Apesar de os espectáculos poderem ser vistos como um díptico, Bachzetsis faz questão de sublinhar as diferenças. “Em Private: Wear A Mask When You Talk To Me, que é um solo, muitas das questões têm a ver como o corpo masculino se impõe perante o feminino, e como o corpo andrógino se compõe. Quis fazer uma continuação disto em Private Song, performando a masculinidade com outras pessoas, mas tendo em conta que esta peça tem mais a ver com saltos entre diferentes culturas.”
O solo, que passou em 2016 pelo Maria Matos, parece tentar incorporar a teoria da filósofa Judith Butler de que “o género é a estilização repetida do corpo, um conjunto de actos repetidos num quadro regulador altamente rígido” (excerto do livro Problemas de Género). Bachzetsis assume a influência, assinalando também as citações que faz de coreógrafos como Trisha Brown e figuras da pop como Michael Jackson, para ela “um dos corpos mais andróginos” inscritos na memória colectiva. Contudo, a coreógrafa diz estar menos interessada “em análises de modificações de género” e mais interessada “na liberdade do sujeito em transitar no espaço, no tempo, nos corpos, nas práticas".
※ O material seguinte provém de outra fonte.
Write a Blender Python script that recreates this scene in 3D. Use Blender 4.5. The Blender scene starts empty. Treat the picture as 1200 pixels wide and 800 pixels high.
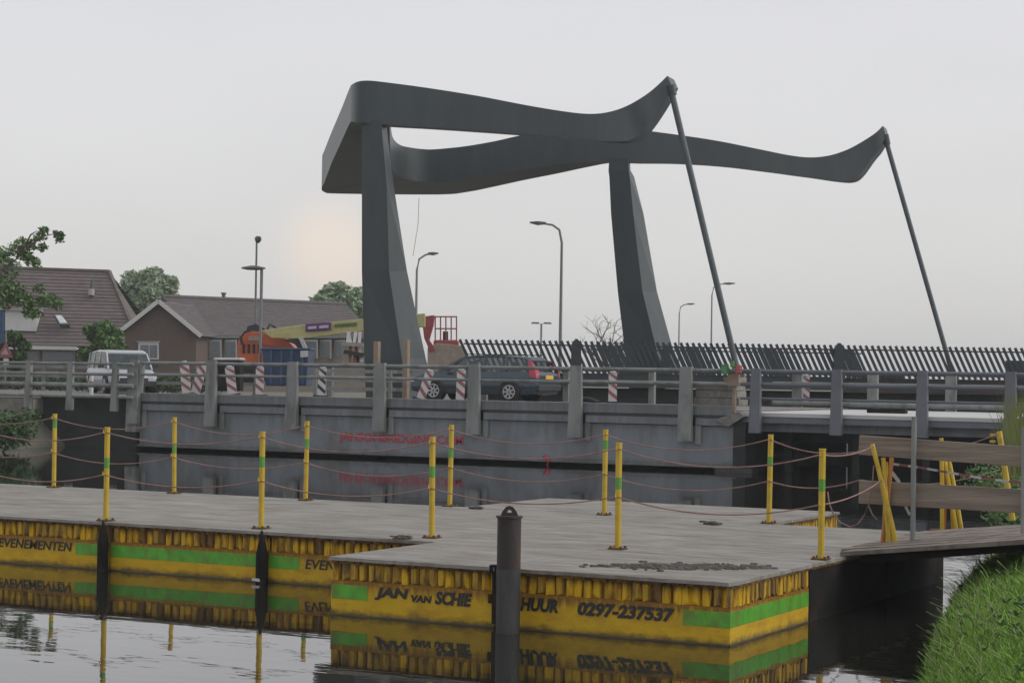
import bpy, bmesh, math, random
from mathutils import Vector, Matrix
random.seed(7)
S = bpy.context.scene
COL = S.collection
# ------------------------------------------------------------------ camera
YAW, PITCH, ROLL, FPX, EYE = math.radians(27.5), math.radians(0.963), math.radians(0.89), 2350.0, 2.5
_f0 = Vector((-math.sin(YAW), math.cos(YAW), 0)); _rt = Vector((math.cos(YAW), math.sin(YAW), 0)); _z = Vector((0, 0, 1))
FW = _f0 * math.cos(PITCH) + _z * math.sin(PITCH); _u = _z * math.cos(PITCH) - _f0 * math.sin(PITCH)
RT = _rt * math.cos(ROLL) + _u * math.sin(ROLL); UP = _u * math.cos(ROLL) - _rt * math.sin(ROLL)
cam = bpy.data.cameras.new('camera'); camo = bpy.data.objects.new('camera', cam); COL.objects.link(camo)
m3 = Matrix((RT, UP, -FW)).transposed()
camo.matrix_world = Matrix.Translation((0, 0, EYE)) @ m3.to_4x4()
cam.sensor_width = 36; cam.lens = 36 * FPX / 1200; cam.clip_start = .1; cam.clip_end = 9000
S.camera = camo
S.render.resolution_x, S.render.resolution_y = 1024, 682
# ------------------------------------------------------------------ world
SUN_EL, SUN_AZ = math.radians(34), math.radians(70)
W = bpy.data.worlds.new('World'); S.world = W; W.use_nodes = True
nt = W.node_tree; N = nt.nodes; L = nt.links
for n in list(N): N.remove(n)
out = N.new('ShaderNodeOutputWorld'); bg = N.new('ShaderNodeBackground'); bg2 = N.new('ShaderNodeBackground'); add = N.new('ShaderNodeAddShader')
sky = N.new('ShaderNodeTexSky'); sky.sky_type = 'NISHITA'; sky.sun_disc = False; sky.sun_elevation = SUN_EL; sky.sun_rotation = SUN_AZ
sky.air_density = 1; sky.dust_density = 4
bg.inputs['Strength'].default_value = .05
hs = N.new('ShaderNodeHueSaturation'); hs.inputs['Saturation'].default_value = .25
L.new(sky.outputs[0], hs.inputs['Color']); L.new(hs.outputs[0], bg.inputs['Color'])
tc = N.new('ShaderNodeTexCoord'); sp = N.new('ShaderNodeSeparateXYZ'); L.new(tc.outputs['Generated'], sp.inputs[0])
rmp = N.new('ShaderNodeValToRGB'); L.new(sp.outputs['Z'], rmp.inputs[0])
cr = rmp.color_ramp; cr.elements[0].position = 0; cr.elements[0].color = (.690, .678, .662, 1)
cr.elements[1].position = .22; cr.elements[1].color = (.618, .612, .645, 1)
e = cr.elements.new(.07); e.color = (.665, .66, .652, 1)
e = cr.elements.new(1.0); e.color = (.62, .64, .68, 1)
# broad soft cloud mottling and a warm-tinted round patch low over the houses
mp = N.new('ShaderNodeMapping'); mp.inputs['Scale'].default_value = (1, 1, 3.5); L.new(tc.outputs['Generated'], mp.inputs[0])
nz = N.new('ShaderNodeTexNoise'); nz.inputs['Scale'].default_value = 4.5; nz.inputs['Detail'].default_value = 4; L.new(mp.outputs[0], nz.inputs['Vector'])
nr = N.new('ShaderNodeMapRange'); nr.inputs['To Min'].default_value = .93; nr.inputs['To Max'].default_value = 1.07; L.new(nz.outputs[0], nr.inputs['Value'])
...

Para Bachzetsis, isto é também uma tentativa de “desaprender códigos corporais” e entrar num auto-confronto. “Exploro a masculinidade do meu corpo porque isso também existe nas mulheres”, afirma. Em Private Song, o “treino foi desenvolver a masculinidade a partir de corpos masculinos e femininos”, juntamente com os intérpretes Thibault Lac e Sotiris Vasiliou. “Acho que isso pode ser tão doloroso para homens como para mulheres pois estás a impor algo.”